Number of smart devices certified secure under S'pore scheme more than tripled over 6 months

The Cybersecurity Labelling Scheme certifies products such as Wi-Fi routers, Internet Protocol cameras and smart switches. PHOTO: ST FILE

SINGAPORE - The number of devices certified under a national labelling scheme - that helps buyers gauge how secure smart devices are against cyber risks - has spiked from 40 in October last year to nearly 150 now.

Since the Cybersecurity Labelling Scheme was launched in 2020, more than 250 applications have been made.

These new figures were revealed by Dr Janil Puthucheary, Senior Minister of State for Communications and Information, and Health, on Wednesday (May 11).

The scheme certifies Internet of Things (IoT) products such as Wi-Fi routers, Internet Protocol (IP) cameras and smart switches.

The Government Technology Agency's (GovTech) TraceTogether contact tracing token is also certified.

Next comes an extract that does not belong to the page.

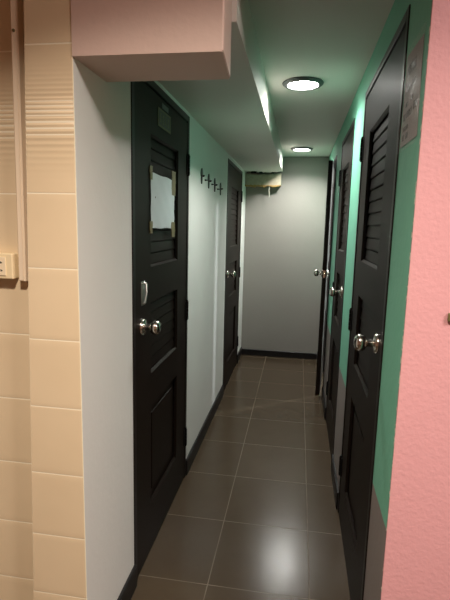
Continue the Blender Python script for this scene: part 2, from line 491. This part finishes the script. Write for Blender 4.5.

Successful applicants of the scheme, which is managed by the Cyber Security Agency of Singapore, can affix a label on the packaging of their certified products. They can also display the label in all advertisements and promotional material of the products.

Buyers using certified devices are less likely to encounter incidents such as cyber criminals hacking into IP cameras to spy on them, breaking into home routers to access their data, or even using their Internet-connected devices as a proxy to hack into other systems.

Dr Janil, who is also Minister-in-charge of GovTech, said: "As more products and companies come onboard, I am certain that we can develop more products that are innovative and yet ensure that our cyber-security posture is not compromised."

He also said the scheme has garnered international attention and interest.

The Cybersecurity Labelling Scheme is among several examples of government measures introduced to support IoT innovation and promote cyber-security practices, which Dr Janil mentioned in his speech at the Association of Information Security Professionals (AiSP) IoT Innovation Day on Wednesday.

Other measures include partnering with industry players and citizens to gather feedback on how IoT technology can be improved to better impact their businesses and lives.

At Wednesday's event, which was held at Suntec Convention Centre, Dr Janil also witnessed the inking of a memorandum of understanding (MOU) between AiSP and the Singapore Institute of Technology (SIT).

(From left) AiSP President Johnny Kho, Dr Janil Puthucheary, and SIT Associate Professor Ivan Lee, at the signing of the memorandum of understanding, on May 11, 2022. PHOTO: AISP

Under the MOU, both organisations will collaborate to conduct training courses to upskill information security personnel here, and share best practices in the cyber-security community.

The MOU will also enable SIT to tap AiSP's network of members for further partnerships aimed at enhancing the university's current curriculum in its information security degree courses.

SIT students will also benefit from industry initiatives such as AiSP's Ladies in Cyber mentoring programme.

This partnership comes about two years before Punggol Digital District - envisioned to be a smart and sustainable mixed-use district - is expected to progressively open.

It will not only house SIT's new campus, but also tech companies such as robotics design firm Boston Dynamics and cyber-security services provider Group-IB.

AiSP is also expected to move its office there.

The 50ha district, which is earmarked to play a key role in bringing together industry players, academics and tech talent, will serve as a living lab for companies, students and the public to test digital and smart living solutions.

It is also expected to feature IoT solutions such as autonomous buses and delivery robots, smart sensors that regulate room temperatures, as well as facial recognition controls for building access.